Sounds like Amazon could be renting lot space from a weak Dodge dealership.
Watch that lot over the upcoming holiday gift delivery season.

edit: Recall or campaign with insufficient parts?
 
I have a few friends who are mechanics for different fleets where they use Promasters.

Those things are pure garbage. They don't hold a candle to an Econoline, Transit or Express!

The FWD packaging is cool ... I get that part of it. Seems like a cargo van should not have a penchant for the doors falling off.
 
Could be many number of things.

A very large Ford dealership here in the Dallas area has converted most of their parking lot for storage. RV storage and commercial truck storage being their primary.
 
They are unreliable and start falling apart after 18,000 miles according to someone that I know in the industry. My flooring contractor bought one and had all sorts of issues from the beginning. After a year he couldn't take it anymore and dumped it.
 
North of Atlanta - there are multiple lots across the county I work in with stored Amazon vans.
 
I suspect maybe some kind of storage agreement going on - I work for an auto group that has ford, dodge/ram etc, with an Amazon distribution center nearby. There is usually only a couple vans a month out back for service.
 
The Dodge Ram full size vans were better!

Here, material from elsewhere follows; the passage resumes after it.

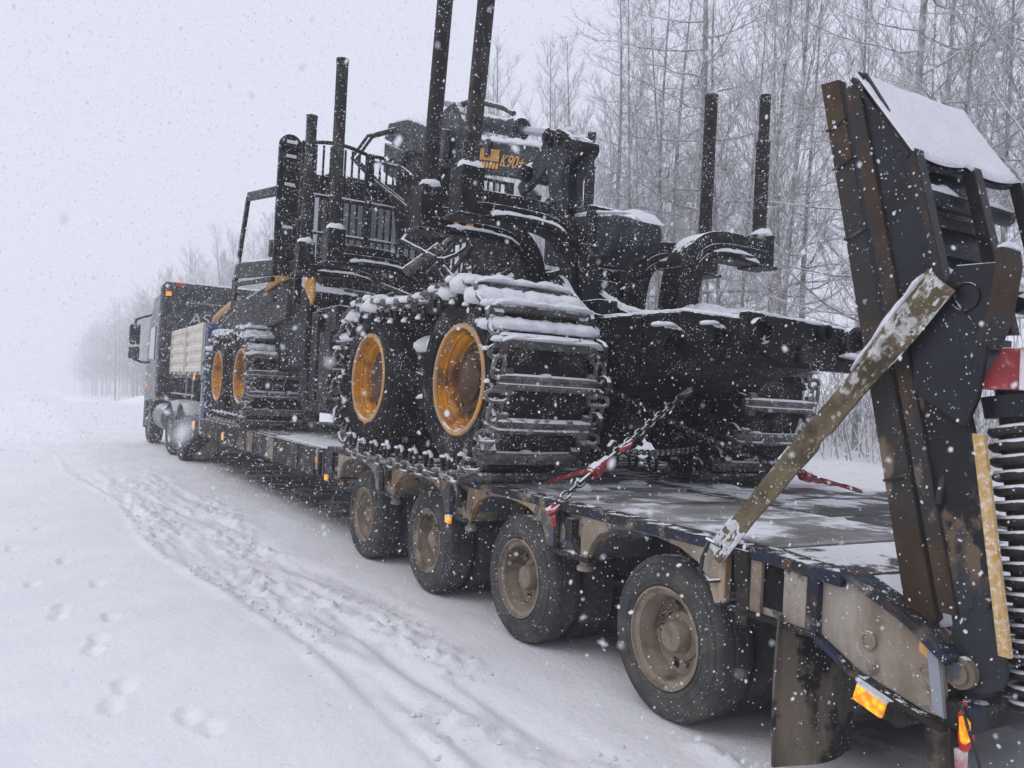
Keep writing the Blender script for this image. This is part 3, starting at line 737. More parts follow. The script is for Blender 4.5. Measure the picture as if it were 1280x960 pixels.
for z in (2.42, 2.06):
    g = G(); y = 1.80 + (z - 1.95) * .277 + .1; g.tube([(.1, y, z), (.82, y, z)], .035, 10); obj("rung", g, 'ramp', rp)
    g = G(); g.ridge([(.11, y, z + .03), (.42, y, z + .03)], .06, .03, (0, 1, 0), int(z * 10)); g.ridge([(.49, y, z + .03), (.76, y, z + .03)], .06, .03, (0, 1, 0), int(z * 20)); obj("rung_snow", g, 'snow', rp, 60)
# snowed end plate (the tapered tip of the ramp)
nx_, ny_ = 22, 12
top = []; bot = []
for j in range(ny_ + 1):
    v = j / ny_
    for i in range(nx_ + 1):
        u = i / nx_
        x = .04 + u * (.74 - .04 * v)
        y = 2.225 + (1.955 - 2.225) * v; z = 2.93 + (2.555 - 2.93) * v
        sag = -.022 * v ** 3 * abs(math.sin(u * PI * 2)) ** .8
        e = min(1, min(u, 1 - u, v, 1 - v) * 9 + .1)
        n_ = float(fbm(np.array(u * 9.), np.array(v * 6.), 3, 3)) * .012
        top.append((x, y - (.011 * e + n_) * .7, z + sag + (.012 * e + n_) * .7)); bot.append((x, y + .006, z + sag - .006))
def sheet(top, bot, nx_, ny_):
    g = G(); n0 = len(top); fs = []; W_ = nx_ + 1
    for j in range(ny_):
        for i in range(nx_):
            a = j * W_ + i; fs += [(a, a + 1, a + W_ + 1, a + W_), (n0 + a, n0 + a + W_, n0 + a + W_ + 1, n0 + a + 1)]
    for i in range(nx_): fs += [(i, n0 + i, n0 + i + 1, i + 1), (ny_ * W_ + i, ny_ * W_ + i + 1, n0 + ny_ * W_ + i + 1, n0 + ny_ * W_ + i)]
    for j in range(ny_): fs += [(j * W_, (j + 1) * W_, n0 + (j + 1) * W_, n0 + j * W_), (j * W_ + nx_, n0 + j * W_ + nx_, n0 + (j + 1) * W_ + nx_, (j + 1) * W_ + nx_)]
    return g.add(top + bot, fs)
obj("end_plate_snow", sheet(top, bot, nx_, ny_), 'snow', rp, 80)
flat = [(x, y + .012, z - .016) for x, y, z in bot]
obj("end_plate", sheet([(x, y + .009, z - .011) for x, y, z in bot], [(x, y + .02, z - .024) for x, y, z in bot], nx_, ny_), 'ramp', rp, 60)
# bracket plate proud of the side plate, with a coiled rod drawn on it, and a bent channel
g = G(); g.prism([(1.915, 1.86), (1.80, 2.03), (1.755, 2.09), (1.60, 2.085), (1.615, 1.93), (1.66, 1.62), (1.70, 1.52), (1.90, 1.64)], 'x', RX - .03, RX - .006); obj("bracket_plate", g, 'ramp', rp, bevel=.004)
g = G()
pts = [(RX - .033, 1.715 + .045 * math.cos(a) * (1 + a * .03), 1.975 + .045 * math.sin(a) * (1 + a * .03)) for a in np.linspace(-.8, 2 * PI + .1, 20)]
g.tube(pts + [(RX - .033, 1.70, 1.90), (RX - .033, 1.67, 1.86)], .004, 5); obj("rod_loop", g, 'ramp', rp)
g = G(); g.beam([(.03, 1.585, 2.125), (.03, 1.575, 2.07), (.03, 1.60, 1.90), (.03, 1.635, 1.80)], .12, .03, (1, 0, 0)); obj("bent_channel", g, 'rust', rp, bevel=.006)
g = G(); g.ridge([(.0, 1.585, 2.135), (.09, 1.585, 2.135)], .04, .02, (0, 1, 0), 4); obj("channel_snow", g, 'snow', rp, 60)
g = G(); g.prism([(1.645, 1.5), (1.685, 1.5), (1.565, .77), (1.525, .77)], 'x', RX - .012, RX + .011); obj("reflective_strip", g, 'strip', rp, bevel=.003)
g = G(); g.cyl((RX - .02, 1.69, .675), (RX + .03, 1.69, .675), .055, n=24); g.cyl((RX - .035, 1.69, .675), (RX - .02, 1.69, .675), .038, .034, n=18); obj("hinge_pin", g, 'mud', rp)
g = G(); g.prism([(1.86, .62), (1.86, .80), (1.80, .80), (1.72, .755), (1.62, .76), (1.60, .62), (1.66, .585), (1.75, .585)], 'x', RX + .031, RX + .06); obj("hinge_lug", g, 'ramp_low', rp, bevel=.005)
g = G(); g.cyl((RX - .002, 1.80, 1.24), (RX + .02, 1.80, 1.34), .014, n=10); obj("plate_bolt", g, 'steel_dark', rp)
g = G(); g.cyl((RX - .012, 1.615, .93), (RX + .02, 1.615, .93), .017, n=8); obj("plate_bolt", g, 'steel_dark', rp)
g = G(); g.tube([(.13, 1.60, 1.95), (.85, 1.60, 1.95)], .03, 8); g.box((.4, 1.58, 1.2), (.48, 1.66, 1.95)); obj("cross_tube", g, 'ramp', rp)
g = G(); g.ridge([(.16, 1.60, 1.975), (.84, 1.60, 1.975)], .07, .035, (0, 1, 0), 5); obj("tube_snow", g, 'snow', rp, 60)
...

I'd love to own an old B series ram van! My grandmother had a 12 passenger B350 way back in the day. The front clips changed slightly but I love the late 70s / early 80s with the round headlights.

What's that unreliable?

The doors fall off. That's what my friends have found. That seems to be a pretty serious concern on a delivery vehicle where the doors open and close all day.
 
We have 2 in our fleet at work. They are horrible vehicles. They break often, expensive to fix and parts are not easy to get. Both had transmission failures before 50k miles and a replacement is about $8k. One of them was at the dealer for almost 2 months so they could figure out why the OBD2 connectors was dead and unable to smog test. Yes and the doors do fall off. The bolts work their way loose for some reason
 
I primarily work on these and the new Mercedes Metris in our fleet, and yes, they are junk. Every one that comes in for maintenance gets stuck in the shop for weeks waiting for a radiator, coolant expansion tank, oil cooler housing, motor mounts, water pump, thermostat, shocks or struts, cv axles, a pillar repairs (sent out to body shop), door cables and/or latches, etc etc.